Isabel não era para ser rainha, ora vejam lá as voltas que a História dá! O pai, Jorge, teve duas filhas, Isabel (Lilybeth para os íntimos) e Margarida. O irmão mais velho do pai foi coroado como Eduardo VIII em janeiro de 1936, mas abdicou logo em dezembro, para se casar com uma americana divorciada de carreira duvidosa. Foi assim que Jorge VI, que era gago (vide o filme magnífico “O discurso do Rei”) se viu no trono e Isabel tornou-se automaticamente herdeira.

Jorge fumava muito e era bastante nervoso. Morreu de cancro aos 56 anos, em 1952.

Quando se tornou rainha, o primeiro problema que Isabel teve de enfrentar foi manter a família dentro da postura que se esperava dos “royals” (abalada pelo casamento do tio) e assim atormentou a vida da irmã mais nova, Margarida, que queria casar com um militar honorável, porém divorciado. Por fim anuiu a que ela casasse com um fotógrafo plebeu, rapidamente nobilitado, mas acabaram por se separar e a princesa foi infeliz até à morte, em 2002. Tudo isto seguido de perto pelos famosamente infames jornais tablóides ingleses, que surgiram mais ou menos por esta época.

Em 1981, Isabel permitiu que o filho e príncipe herdeiro, Carlos, se casasse com um membro da pequena nobreza, Diana. Contudo, em 1992, no chamado “annus horribilis” da casa real, tudo implodiu: Carlos e Diana separaram-se, assim como André e a outra plebeia com quem tinha casado, Sara Fergusson.

Subsequentemente as duas ex tiveram umas vidas atribuladas e escandalosas – Diana namorando um egípcio duvidoso e Sara vendendo o acesso à casa real– e a rainha, à falta de melhor atitude, manteve uma postura esfíngica que não caiu muito bem entre os súbditos.

Por fim, desistiu, ou adaptou-se, aceitando a amante de Carlos como futura rainha e o casamento do neto Harry com uma actriz norte-americana de “sangue misto”.

No campo externo – isto é, fora da família – a vida de Isabel foi mais fácil, uma vez que a política do país é decidida pelo Governo e ela não tinha de fazer mais do que o Governo mandasse –, receber o ditador comunista Ceaucescu aqui, visitar o ditador português Salazar ali, inaugurar isto e aquilo, festejar aqueloutro, aparecer em tal acontecimento, e mais todas as obrigações de representatividade que se requerem à real figura.

Mas não foi, com certeza, uma vida descansada.
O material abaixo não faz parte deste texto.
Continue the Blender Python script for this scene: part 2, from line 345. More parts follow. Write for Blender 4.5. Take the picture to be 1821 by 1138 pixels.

Ao contrário das outras monarquias europeias, a inglesa ainda mantém o aparato e a pompa dos tempos do Império, com desfiles da guarda, palácios de 300 divisões, cerimónias longas, uma coroa que pesa um quilo, ceptros e arminhos.

Outro problema (que não sei, francamente, se terá sido um problema para Isabel) é o facto de que não se pode pronunciar politicamente sobre nada. Quer dizer, nem sequer sabemos se era a favor ou contra o Brexit, uma situação de vida ou de morte para o país.

Que irá acontecer agora? Bem, as cerimónias associadas ao funeral da rainha há muito que estavam preparadas pelo aparelho do Estado. Até tinham nomes de código: “London Bridge” se ela falecesse em Londres, “Unicórnio” se fosse em Balmoral.

Esperem ver multidões de ingleses a chorar compulsivamente e a colocar milhões de flores nos portões de Buckingham. E esperem ver Carlos, que teve de esperar até aos 73 anos para ocupar o lugar, todo impante com a sua Camila. Não é uma figura simpática e deveria (na minha modesta opinião e de mais uns quantos ingleses) ter passado a pasta ao filho Guilherme, o que decerto prolongaria a simpatia dos súbditos pela coroa.

Há quem diga que, depois de Isabel, a casa de Windsor cairá por si, mas não me parece. Há alguns republicanos no Reino Unido (tantos quanto monárquicos em Portugal, talvez), mas não chegam para uma mudança de regime. Nem é necessário para o país. Afinal, o Rei é o único vestígio material que os ingleses têm do tempo em que mandavam no mundo.

Quanto a Lilybeth, os palácios podem ser confortáveis, mas o escrutínio constante dos súbditos não deve ter sido fácil. Que descanse em paz.